I racconti del melograno: l’onda

di Francesco Troiano

Mio fratello taxista di notte è imbestialito nero. Le discoteche sono chiuse, i locali sono chiusi, alla Malpensa i voli sono vuoti, in Centrale i treni sono deserti.

In questi giorni la città, ha strade del quindici di agosto; non so quando può essere successo in una Milano di febbraio che spirasse un’aria leggera di montagna. Le saracinesche di numerosi negozi sono abbassate, i supermercati sono delle lande desolate. Gli umani che s’incontrano per strada hanno la qualità frastornata dei fantasmi d’estate.

Ci sono messaggi nascosti in tutto questo?
La coincidenza con l’inizio della Quaresima è un caso? O esiste una sottotraccia da decifrare?

Ho appena inaugurato un nuovo personale tratto della mia esistenza, e stamattina, ancora a letto, ascoltavo con orecchie nuove i merli nel cortile. Certi amori stanno preparandosi per la primavera.

Nell’angolo accanto all’armadio, c’è la mia chitarra classica dentro la custodia. Osservavo la sagoma nera visualizzando i suoi fianchi di donna, il suo legno lucido, le corde da cambiare e il suono intimo condiviso con “un intorno di realtà”, anche magari con un pubblico, sempre intimo, sempre fra me e me. Quante volte la chitarra mi ha salvato la vita?
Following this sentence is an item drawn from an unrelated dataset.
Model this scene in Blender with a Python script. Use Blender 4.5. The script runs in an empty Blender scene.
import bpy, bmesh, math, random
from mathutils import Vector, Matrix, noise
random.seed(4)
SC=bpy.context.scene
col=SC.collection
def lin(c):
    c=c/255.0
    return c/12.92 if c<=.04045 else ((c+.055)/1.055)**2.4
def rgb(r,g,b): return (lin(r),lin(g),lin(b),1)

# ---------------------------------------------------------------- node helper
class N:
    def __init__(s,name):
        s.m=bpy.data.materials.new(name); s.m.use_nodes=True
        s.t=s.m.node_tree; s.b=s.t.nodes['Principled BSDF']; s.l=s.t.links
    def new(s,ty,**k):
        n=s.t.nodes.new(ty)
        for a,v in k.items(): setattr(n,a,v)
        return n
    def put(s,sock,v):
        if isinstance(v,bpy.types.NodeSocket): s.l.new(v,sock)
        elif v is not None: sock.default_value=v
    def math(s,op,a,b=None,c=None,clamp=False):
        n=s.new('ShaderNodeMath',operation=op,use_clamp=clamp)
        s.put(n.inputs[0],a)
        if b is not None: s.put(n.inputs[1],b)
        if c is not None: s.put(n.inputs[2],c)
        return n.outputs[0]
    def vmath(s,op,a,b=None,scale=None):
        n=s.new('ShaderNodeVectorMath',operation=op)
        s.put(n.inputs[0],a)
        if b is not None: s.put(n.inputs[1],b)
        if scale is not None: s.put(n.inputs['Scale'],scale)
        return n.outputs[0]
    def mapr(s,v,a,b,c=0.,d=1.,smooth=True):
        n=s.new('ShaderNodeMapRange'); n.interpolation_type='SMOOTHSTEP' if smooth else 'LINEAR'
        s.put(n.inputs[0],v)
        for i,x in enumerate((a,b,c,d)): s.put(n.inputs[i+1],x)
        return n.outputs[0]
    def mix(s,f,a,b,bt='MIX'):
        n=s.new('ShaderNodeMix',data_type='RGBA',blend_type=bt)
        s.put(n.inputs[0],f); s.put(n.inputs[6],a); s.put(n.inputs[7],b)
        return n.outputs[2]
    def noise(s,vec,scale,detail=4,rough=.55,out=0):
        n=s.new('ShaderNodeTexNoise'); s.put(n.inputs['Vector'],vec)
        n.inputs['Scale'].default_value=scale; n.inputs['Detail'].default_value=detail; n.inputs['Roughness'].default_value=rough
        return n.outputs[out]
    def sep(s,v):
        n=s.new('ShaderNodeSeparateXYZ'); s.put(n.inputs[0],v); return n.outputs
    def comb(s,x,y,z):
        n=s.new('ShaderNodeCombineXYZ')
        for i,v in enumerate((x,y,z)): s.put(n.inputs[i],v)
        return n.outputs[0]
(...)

Due, forse tre volte nella vita. Stamattina, sonnecchiava con me.

Quel silenzio delle sei del mattino contrappuntato dai cinguettii, produceva un’onda di pace che entrava anche da una finestra chiusa.

Settimana scorsa ero fermo sul ciglio di una strada di campagna e nel campo brucava una popolazione di pecore capre e asini. E si sentiva quell’onda.

Guardavo quella meraviglia e pensavo: di quel che mi resta di vivere, questo è il mondo che vorrei.